Even as it retracted the figure and revised the report, the federation, which has more than 17,000 member companies, insisted in an emailed statement that its focus on the problem was appropriate.
“We stand behind the widely understood fact that organized retail crime is a serious problem impacting retailers of all sizes and communities across our nation,” the statement said. “At the same time, we recognize the challenges the retail industry and law enforcement have with gathering and analyzing an accurate and agreed-upon set of data.”
At issue is “total annual shrink” — the industry term for the value of merchandise that disappears from stores without being paid for, through theft, damage and inventory tracking mistakes.
Mary McGinty, a spokeswoman for the federation, said the error was caused by an analyst from K2 Integrity, an advisory firm that helped produce the report.
The analyst, who was not named, linked a 2021 National Retail Federation survey with a quote from Ben Dugan, the former president of the advocacy group Coalition of Law Enforcement and Retail, who said in Senate testimony in 2021 that organized retail crime “accounts for $45 billion in annual losses for retailers.”
Mr. Dugan was citing the federation’s 2016 National Retail Security Survey, which was actually referring to the overall cost of shrink in 2015 — not the amount lost to just organized retail crime, Ms. McGinty said.
Alec Karakatsanis, a civil rights lawyer who has studied and critiqued how the media has covered organized retail crime, said that the retraction underscored how some news organizations, which have extensively covered the issue of shoplifting, were “used as a tool by certain vested interests to gin up a lot of fear about this issue when, in fact, it was pretty clear all along that the facts didn’t add up.”
One of the most prominent examples came in October 2021, when Walgreens said it would close five stores in San Francisco, citing repeated instances of organized shoplifting. The company’s decision had come months after a video seen millions of times showed a man, garbage bag in hand, openly stealing products from a Walgreens as others watched.
But an October 2021 analysis by The San Francisco Chronicle showed that Police Department data on shoplifting did not support Walgreen’s explanation for the store closings.
Eventually, Walgreens retreated from its claims. In January, an executive at the company said that Walgreens might have overstated the effects on its business, saying: “Maybe we cried too much last year.”
Mr. Karakatsanis said the exaggerated narrative of widespread shoplifting was weaponized by the retail industry as it lobbied Congress to pass bills that would regulate online retailers, which they claim is where much of the stolen product ends up.
Commentators and politicians have seized on the issue. Earlier this year, Gov. Gavin Newsom, Democrat of California, responded to reports of large-scale thefts in the state with a call for tough prosecution of shoplifters and a plan to invest millions of dollars to fight “organized retail theft.” Gov. Ron DeSantis, Republican of Florida, signed a bill last year aimed at retail theft, and former President Donald J. Trump called for violence, telling Republican activists in California this year that the police should shoot shoplifters as they are leaving a store.
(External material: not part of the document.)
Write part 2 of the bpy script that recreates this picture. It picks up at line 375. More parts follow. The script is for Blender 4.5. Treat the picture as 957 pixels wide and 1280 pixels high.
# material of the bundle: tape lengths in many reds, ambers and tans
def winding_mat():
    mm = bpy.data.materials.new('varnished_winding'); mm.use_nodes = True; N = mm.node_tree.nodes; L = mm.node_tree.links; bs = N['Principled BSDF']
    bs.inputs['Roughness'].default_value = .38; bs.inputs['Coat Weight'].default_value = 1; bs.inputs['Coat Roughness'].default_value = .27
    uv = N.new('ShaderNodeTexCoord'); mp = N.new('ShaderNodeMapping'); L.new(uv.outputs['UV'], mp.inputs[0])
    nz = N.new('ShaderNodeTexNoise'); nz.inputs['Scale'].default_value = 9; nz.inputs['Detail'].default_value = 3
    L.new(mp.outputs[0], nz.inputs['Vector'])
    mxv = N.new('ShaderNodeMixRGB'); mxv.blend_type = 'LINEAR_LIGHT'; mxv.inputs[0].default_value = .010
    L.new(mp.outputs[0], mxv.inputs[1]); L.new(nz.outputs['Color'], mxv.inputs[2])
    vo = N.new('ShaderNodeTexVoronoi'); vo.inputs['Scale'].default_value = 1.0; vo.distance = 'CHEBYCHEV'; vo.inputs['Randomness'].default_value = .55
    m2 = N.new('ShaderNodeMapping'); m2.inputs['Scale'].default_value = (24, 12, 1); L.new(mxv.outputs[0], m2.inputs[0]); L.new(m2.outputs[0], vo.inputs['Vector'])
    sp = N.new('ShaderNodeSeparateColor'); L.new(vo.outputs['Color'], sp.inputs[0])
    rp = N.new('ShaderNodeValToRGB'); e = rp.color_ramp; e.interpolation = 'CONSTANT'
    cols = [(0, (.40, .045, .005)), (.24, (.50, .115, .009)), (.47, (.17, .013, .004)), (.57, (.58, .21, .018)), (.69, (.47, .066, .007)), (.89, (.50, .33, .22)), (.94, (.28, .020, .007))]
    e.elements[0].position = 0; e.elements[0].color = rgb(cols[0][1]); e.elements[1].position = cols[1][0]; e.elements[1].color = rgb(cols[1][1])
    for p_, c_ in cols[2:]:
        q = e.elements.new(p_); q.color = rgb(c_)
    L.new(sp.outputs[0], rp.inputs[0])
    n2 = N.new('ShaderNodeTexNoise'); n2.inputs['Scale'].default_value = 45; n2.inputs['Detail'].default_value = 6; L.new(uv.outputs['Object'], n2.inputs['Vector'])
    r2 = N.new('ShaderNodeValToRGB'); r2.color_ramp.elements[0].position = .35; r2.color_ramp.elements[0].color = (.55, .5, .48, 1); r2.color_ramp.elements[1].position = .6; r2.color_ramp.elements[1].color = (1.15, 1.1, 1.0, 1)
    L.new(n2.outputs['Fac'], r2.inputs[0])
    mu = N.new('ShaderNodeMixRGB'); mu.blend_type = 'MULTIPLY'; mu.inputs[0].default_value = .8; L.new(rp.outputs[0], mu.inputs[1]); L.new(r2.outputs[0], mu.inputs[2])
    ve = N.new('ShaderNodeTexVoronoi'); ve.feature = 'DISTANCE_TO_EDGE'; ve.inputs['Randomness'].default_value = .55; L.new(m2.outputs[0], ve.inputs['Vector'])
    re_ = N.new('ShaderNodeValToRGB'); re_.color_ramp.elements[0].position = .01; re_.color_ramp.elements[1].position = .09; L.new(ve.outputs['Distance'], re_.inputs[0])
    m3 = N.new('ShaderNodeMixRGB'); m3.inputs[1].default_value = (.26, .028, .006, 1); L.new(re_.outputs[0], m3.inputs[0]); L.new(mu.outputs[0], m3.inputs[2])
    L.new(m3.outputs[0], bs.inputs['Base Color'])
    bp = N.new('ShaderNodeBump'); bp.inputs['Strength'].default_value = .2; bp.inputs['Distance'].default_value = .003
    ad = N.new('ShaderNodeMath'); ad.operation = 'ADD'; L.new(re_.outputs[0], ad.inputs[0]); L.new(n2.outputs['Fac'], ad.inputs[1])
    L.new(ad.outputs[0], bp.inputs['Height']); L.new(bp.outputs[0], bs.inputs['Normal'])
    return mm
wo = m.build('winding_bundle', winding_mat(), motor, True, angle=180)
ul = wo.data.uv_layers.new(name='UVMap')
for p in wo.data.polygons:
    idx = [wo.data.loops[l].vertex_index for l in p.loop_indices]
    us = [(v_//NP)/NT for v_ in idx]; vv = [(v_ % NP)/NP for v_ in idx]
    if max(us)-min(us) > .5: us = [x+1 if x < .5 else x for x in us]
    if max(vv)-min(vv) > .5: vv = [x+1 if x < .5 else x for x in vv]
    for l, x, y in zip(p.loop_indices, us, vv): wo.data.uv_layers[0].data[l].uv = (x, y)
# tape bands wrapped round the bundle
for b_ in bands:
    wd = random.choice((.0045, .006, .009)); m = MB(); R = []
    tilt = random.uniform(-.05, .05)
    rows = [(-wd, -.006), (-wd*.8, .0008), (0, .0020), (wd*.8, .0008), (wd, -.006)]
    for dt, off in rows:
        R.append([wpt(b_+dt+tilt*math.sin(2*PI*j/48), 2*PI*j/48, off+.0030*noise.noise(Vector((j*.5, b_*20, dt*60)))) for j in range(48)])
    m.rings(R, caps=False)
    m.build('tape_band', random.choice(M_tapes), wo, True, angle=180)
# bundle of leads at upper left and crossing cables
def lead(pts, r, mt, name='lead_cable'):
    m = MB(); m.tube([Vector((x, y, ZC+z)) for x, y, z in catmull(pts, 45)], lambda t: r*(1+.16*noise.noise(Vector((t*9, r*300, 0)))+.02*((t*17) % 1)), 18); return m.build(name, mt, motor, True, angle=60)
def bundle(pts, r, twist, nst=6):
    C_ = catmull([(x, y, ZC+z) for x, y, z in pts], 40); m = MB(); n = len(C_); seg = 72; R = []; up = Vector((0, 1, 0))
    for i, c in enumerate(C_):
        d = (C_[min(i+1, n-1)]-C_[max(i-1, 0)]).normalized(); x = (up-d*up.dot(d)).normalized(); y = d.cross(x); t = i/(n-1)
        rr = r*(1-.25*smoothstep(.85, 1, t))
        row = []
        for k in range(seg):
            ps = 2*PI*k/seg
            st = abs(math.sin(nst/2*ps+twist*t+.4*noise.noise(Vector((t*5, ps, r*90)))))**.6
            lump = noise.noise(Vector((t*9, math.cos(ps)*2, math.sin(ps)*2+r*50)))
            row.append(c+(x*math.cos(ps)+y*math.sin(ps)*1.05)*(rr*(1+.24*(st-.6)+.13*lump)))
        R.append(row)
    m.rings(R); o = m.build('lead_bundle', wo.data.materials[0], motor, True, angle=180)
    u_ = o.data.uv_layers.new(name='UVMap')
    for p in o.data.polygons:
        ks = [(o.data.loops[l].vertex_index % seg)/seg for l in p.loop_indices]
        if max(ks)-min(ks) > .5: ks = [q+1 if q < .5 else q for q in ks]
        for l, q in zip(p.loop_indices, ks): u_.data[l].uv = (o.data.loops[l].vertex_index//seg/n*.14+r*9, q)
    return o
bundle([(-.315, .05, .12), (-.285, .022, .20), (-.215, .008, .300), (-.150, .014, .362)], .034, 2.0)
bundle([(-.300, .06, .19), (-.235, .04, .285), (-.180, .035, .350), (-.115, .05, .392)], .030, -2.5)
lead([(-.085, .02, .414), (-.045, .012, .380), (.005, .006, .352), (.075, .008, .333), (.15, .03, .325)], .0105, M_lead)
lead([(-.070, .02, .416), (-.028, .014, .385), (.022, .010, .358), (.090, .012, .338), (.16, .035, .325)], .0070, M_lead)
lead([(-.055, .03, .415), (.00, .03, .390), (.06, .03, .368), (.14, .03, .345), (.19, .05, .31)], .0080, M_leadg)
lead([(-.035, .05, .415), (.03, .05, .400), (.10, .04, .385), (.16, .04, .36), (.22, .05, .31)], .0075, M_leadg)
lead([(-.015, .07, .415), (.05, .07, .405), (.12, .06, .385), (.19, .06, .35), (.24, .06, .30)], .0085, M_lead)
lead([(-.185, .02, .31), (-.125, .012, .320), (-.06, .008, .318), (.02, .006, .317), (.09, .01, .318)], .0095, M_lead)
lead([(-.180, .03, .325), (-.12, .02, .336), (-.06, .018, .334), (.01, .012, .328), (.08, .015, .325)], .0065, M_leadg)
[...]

Mr. Wagener, the chief economist at the Computer & Communications Industry Association, said that the National Retail Federation’s report in April immediately stuck out to him as wrong. The error was troubling, he said, because the federation has long been viewed as a trusted provider of data for the industry.
What made the federation’s mistake even more surprising, Mr. Wagener said, was how starkly the figure contrasted to the group’s own previous findings.
In 2020, the federation said in a report that organized retail crime cost retailers an average of $719,548 per $1 billion in sales — a number that would point nowhere near the roughly 50 percent claim made in the April report.
Another National Retail Federation survey showed that all external theft — including thefts unrelated to organized retail crime — accounted for 37 percent of shrink, a figure that would still be billions of dollars less than the incorrect estimate of 50 percent made in April.
“It would be a bit like the census claiming that nearly half of the U.S. population lives in the state of Rhode Island,” Mr. Wagener said.